> [Aim of the task] Output every line below exactly.

__________

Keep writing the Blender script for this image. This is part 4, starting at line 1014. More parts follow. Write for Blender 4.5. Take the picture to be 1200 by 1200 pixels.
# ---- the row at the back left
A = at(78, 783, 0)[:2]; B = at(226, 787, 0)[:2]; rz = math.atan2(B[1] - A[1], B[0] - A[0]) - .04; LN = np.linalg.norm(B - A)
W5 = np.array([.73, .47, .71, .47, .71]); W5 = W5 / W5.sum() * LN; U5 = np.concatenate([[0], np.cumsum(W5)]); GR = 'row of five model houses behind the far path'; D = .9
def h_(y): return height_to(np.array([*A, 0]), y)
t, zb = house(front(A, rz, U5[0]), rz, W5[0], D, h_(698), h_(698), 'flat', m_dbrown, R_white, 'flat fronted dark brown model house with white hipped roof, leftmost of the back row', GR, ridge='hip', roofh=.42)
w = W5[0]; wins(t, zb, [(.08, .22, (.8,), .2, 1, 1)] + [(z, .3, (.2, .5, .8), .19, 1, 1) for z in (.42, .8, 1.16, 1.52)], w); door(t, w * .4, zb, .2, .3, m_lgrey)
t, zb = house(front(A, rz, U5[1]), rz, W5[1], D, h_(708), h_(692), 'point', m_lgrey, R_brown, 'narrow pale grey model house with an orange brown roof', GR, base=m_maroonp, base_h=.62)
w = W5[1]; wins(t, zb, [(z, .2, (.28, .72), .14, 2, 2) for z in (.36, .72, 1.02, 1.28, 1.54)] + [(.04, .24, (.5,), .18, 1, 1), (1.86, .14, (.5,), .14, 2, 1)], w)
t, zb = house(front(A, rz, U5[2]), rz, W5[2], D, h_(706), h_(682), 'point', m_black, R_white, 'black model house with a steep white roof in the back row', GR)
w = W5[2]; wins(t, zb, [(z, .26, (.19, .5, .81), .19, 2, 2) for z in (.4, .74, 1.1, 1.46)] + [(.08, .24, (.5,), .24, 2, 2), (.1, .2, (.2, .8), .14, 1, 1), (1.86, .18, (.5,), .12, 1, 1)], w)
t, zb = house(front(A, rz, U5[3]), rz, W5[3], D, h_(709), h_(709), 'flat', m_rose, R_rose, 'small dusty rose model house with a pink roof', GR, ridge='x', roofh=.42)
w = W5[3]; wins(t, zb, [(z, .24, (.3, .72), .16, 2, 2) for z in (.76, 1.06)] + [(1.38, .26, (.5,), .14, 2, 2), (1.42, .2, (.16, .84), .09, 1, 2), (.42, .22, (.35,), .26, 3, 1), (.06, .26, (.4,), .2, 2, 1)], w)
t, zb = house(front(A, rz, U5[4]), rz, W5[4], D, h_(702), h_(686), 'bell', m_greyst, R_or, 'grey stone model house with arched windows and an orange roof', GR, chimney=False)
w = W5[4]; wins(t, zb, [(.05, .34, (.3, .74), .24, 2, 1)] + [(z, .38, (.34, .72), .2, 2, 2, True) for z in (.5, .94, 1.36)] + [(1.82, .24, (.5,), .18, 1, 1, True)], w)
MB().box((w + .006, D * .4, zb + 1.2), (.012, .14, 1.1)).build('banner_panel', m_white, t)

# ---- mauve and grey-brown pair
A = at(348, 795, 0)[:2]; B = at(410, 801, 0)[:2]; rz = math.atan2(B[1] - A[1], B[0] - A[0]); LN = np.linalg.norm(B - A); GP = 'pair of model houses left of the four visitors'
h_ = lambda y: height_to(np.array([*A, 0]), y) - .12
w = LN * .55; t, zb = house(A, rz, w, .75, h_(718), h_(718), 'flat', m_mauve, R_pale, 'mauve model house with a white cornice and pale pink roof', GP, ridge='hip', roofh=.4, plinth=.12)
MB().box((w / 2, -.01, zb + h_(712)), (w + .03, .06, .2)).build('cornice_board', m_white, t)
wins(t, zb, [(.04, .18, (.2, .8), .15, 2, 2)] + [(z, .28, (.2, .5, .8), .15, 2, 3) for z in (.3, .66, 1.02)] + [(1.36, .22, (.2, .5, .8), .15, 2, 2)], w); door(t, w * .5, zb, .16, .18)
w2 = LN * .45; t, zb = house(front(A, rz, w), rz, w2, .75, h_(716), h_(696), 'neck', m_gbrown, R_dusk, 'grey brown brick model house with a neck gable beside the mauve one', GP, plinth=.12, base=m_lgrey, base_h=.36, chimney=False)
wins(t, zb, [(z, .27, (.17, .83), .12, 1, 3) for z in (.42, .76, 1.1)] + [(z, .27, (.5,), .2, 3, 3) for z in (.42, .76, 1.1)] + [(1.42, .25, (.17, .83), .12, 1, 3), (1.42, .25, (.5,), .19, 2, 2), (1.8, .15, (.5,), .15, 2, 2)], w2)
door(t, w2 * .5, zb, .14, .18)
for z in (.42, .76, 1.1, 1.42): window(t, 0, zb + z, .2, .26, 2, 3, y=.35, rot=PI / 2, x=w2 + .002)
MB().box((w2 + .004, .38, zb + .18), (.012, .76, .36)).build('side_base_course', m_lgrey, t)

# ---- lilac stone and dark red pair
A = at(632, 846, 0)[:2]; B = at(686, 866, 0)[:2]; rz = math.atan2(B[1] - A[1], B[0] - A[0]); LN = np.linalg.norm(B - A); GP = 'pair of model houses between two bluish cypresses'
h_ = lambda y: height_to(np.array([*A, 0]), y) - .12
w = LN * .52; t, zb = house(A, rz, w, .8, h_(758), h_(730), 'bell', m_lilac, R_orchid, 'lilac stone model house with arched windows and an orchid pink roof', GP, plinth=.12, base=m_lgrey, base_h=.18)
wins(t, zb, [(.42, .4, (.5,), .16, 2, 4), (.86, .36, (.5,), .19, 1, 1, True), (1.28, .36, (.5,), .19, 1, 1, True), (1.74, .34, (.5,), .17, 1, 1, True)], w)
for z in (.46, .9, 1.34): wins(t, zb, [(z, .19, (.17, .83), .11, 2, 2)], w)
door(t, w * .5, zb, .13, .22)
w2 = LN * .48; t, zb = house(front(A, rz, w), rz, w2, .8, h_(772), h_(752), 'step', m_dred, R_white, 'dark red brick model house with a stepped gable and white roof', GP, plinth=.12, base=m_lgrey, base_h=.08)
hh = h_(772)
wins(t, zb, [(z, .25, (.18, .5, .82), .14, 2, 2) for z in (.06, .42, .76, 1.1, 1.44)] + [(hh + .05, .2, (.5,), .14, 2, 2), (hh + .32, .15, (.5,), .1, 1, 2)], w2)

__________

> [Task response]
Keep writing the Blender script for this image. This is part 4, starting at line 1014. More parts follow. Write for Blender 4.5. Take the picture to be 1200 by 1200 pixels.
# ---- the row at the back left
A = at(78, 783, 0)[:2]; B = at(226, 787, 0)[:2]; rz = math.atan2(B[1] - A[1], B[0] - A[0]) - .04; LN = np.linalg.norm(B - A)
W5 = np.array([.73, .47, .71, .47, .71]); W5 = W5 / W5.sum() * LN; U5 = np.concatenate([[0], np.cumsum(W5)]); GR = 'row of five model houses behind the far path'; D = .9
def h_(y): return height_to(np.array([*A, 0]), y)
t, zb = house(front(A, rz, U5[0]), rz, W5[0], D, h_(698), h_(698), 'flat', m_dbrown, R_white, 'flat fronted dark brown model house with white hipped roof, leftmost of the back row', GR, ridge='hip', roofh=.42)
w = W5[0]; wins(t, zb, [(.08, .22, (.8,), .2, 1, 1)] + [(z, .3, (.2, .5, .8), .19, 1, 1) for z in (.42, .8, 1.16, 1.52)], w); door(t, w * .4, zb, .2, .3, m_lgrey)
t, zb = house(front(A, rz, U5[1]), rz, W5[1], D, h_(708), h_(692), 'point', m_lgrey, R_brown, 'narrow pale grey model house with an orange brown roof', GR, base=m_maroonp, base_h=.62)
w = W5[1]; wins(t, zb, [(z, .2, (.28, .72), .14, 2, 2) for z in (.36, .72, 1.02, 1.28, 1.54)] + [(.04, .24, (.5,), .18, 1, 1), (1.86, .14, (.5,), .14, 2, 1)], w)
t, zb = house(front(A, rz, U5[2]), rz, W5[2], D, h_(706), h_(682), 'point', m_black, R_white, 'black model house with a steep white roof in the back row', GR)
w = W5[2]; wins(t, zb, [(z, .26, (.19, .5, .81), .19, 2, 2) for z in (.4, .74, 1.1, 1.46)] + [(.08, .24, (.5,), .24, 2, 2), (.1, .2, (.2, .8), .14, 1, 1), (1.86, .18, (.5,), .12, 1, 1)], w)
t, zb = house(front(A, rz, U5[3]), rz, W5[3], D, h_(709), h_(709), 'flat', m_rose, R_rose, 'small dusty rose model house with a pink roof', GR, ridge='x', roofh=.42)
w = W5[3]; wins(t, zb, [(z, .24, (.3, .72), .16, 2, 2) for z in (.76, 1.06)] + [(1.38, .26, (.5,), .14, 2, 2), (1.42, .2, (.16, .84), .09, 1, 2), (.42, .22, (.35,), .26, 3, 1), (.06, .26, (.4,), .2, 2, 1)], w)
t, zb = house(front(A, rz, U5[4]), rz, W5[4], D, h_(702), h_(686), 'bell', m_greyst, R_or, 'grey stone model house with arched windows and an orange roof', GR, chimney=False)
w = W5[4]; wins(t, zb, [(.05, .34, (.3, .74), .24, 2, 1)] + [(z, .38, (.34, .72), .2, 2, 2, True) for z in (.5, .94, 1.36)] + [(1.82, .24, (.5,), .18, 1, 1, True)], w)
MB().box((w + .006, D * .4, zb + 1.2), (.012, .14, 1.1)).build('banner_panel', m_white, t)

# ---- mauve and grey-brown pair
A = at(348, 795, 0)[:2]; B = at(410, 801, 0)[:2]; rz = math.atan2(B[1] - A[1], B[0] - A[0]); LN = np.linalg.norm(B - A); GP = 'pair of model houses left of the four visitors'
h_ = lambda y: height_to(np.array([*A, 0]), y) - .12
w = LN * .55; t, zb = house(A, rz, w, .75, h_(718), h_(718), 'flat', m_mauve, R_pale, 'mauve model house with a white cornice and pale pink roof', GP, ridge='hip', roofh=.4, plinth=.12)
MB().box((w / 2, -.01, zb + h_(712)), (w + .03, .06, .2)).build('cornice_board', m_white, t)
wins(t, zb, [(.04, .18, (.2, .8), .15, 2, 2)] + [(z, .28, (.2, .5, .8), .15, 2, 3) for z in (.3, .66, 1.02)] + [(1.36, .22, (.2, .5, .8), .15, 2, 2)], w); door(t, w * .5, zb, .16, .18)
w2 = LN * .45; t, zb = house(front(A, rz, w), rz, w2, .75, h_(716), h_(696), 'neck', m_gbrown, R_dusk, 'grey brown brick model house with a neck gable beside the mauve one', GP, plinth=.12, base=m_lgrey, base_h=.36, chimney=False)
wins(t, zb, [(z, .27, (.17, .83), .12, 1, 3) for z in (.42, .76, 1.1)] + [(z, .27, (.5,), .2, 3, 3) for z in (.42, .76, 1.1)] + [(1.42, .25, (.17, .83), .12, 1, 3), (1.42, .25, (.5,), .19, 2, 2), (1.8, .15, (.5,), .15, 2, 2)], w2)
door(t, w2 * .5, zb, .14, .18)
for z in (.42, .76, 1.1, 1.42): window(t, 0, zb + z, .2, .26, 2, 3, y=.35, rot=PI / 2, x=w2 + .002)
MB().box((w2 + .004, .38, zb + .18), (.012, .76, .36)).build('side_base_course', m_lgrey, t)

# ---- lilac stone and dark red pair
A = at(632, 846, 0)[:2]; B = at(686, 866, 0)[:2]; rz = math.atan2(B[1] - A[1], B[0] - A[0]); LN = np.linalg.norm(B - A); GP = 'pair of model houses between two bluish cypresses'
h_ = lambda y: height_to(np.array([*A, 0]), y) - .12
w = LN * .52; t, zb = house(A, rz, w, .8, h_(758), h_(730), 'bell', m_lilac, R_orchid, 'lilac stone model house with arched windows and an orchid pink roof', GP, plinth=.12, base=m_lgrey, base_h=.18)
wins(t, zb, [(.42, .4, (.5,), .16, 2, 4), (.86, .36, (.5,), .19, 1, 1, True), (1.28, .36, (.5,), .19, 1, 1, True), (1.74, .34, (.5,), .17, 1, 1, True)], w)
for z in (.46, .9, 1.34): wins(t, zb, [(z, .19, (.17, .83), .11, 2, 2)], w)
door(t, w * .5, zb, .13, .22)
w2 = LN * .48; t, zb = house(front(A, rz, w), rz, w2, .8, h_(772), h_(752), 'step', m_dred, R_white, 'dark red brick model house with a stepped gable and white roof', GP, plinth=.12, base=m_lgrey, base_h=.08)
hh = h_(772)
wins(t, zb, [(z, .25, (.18, .5, .82), .14, 2, 2) for z in (.06, .42, .76, 1.1, 1.44)] + [(hh + .05, .2, (.5,), .14, 2, 2), (hh + .32, .15, (.5,), .1, 1, 2)], w2)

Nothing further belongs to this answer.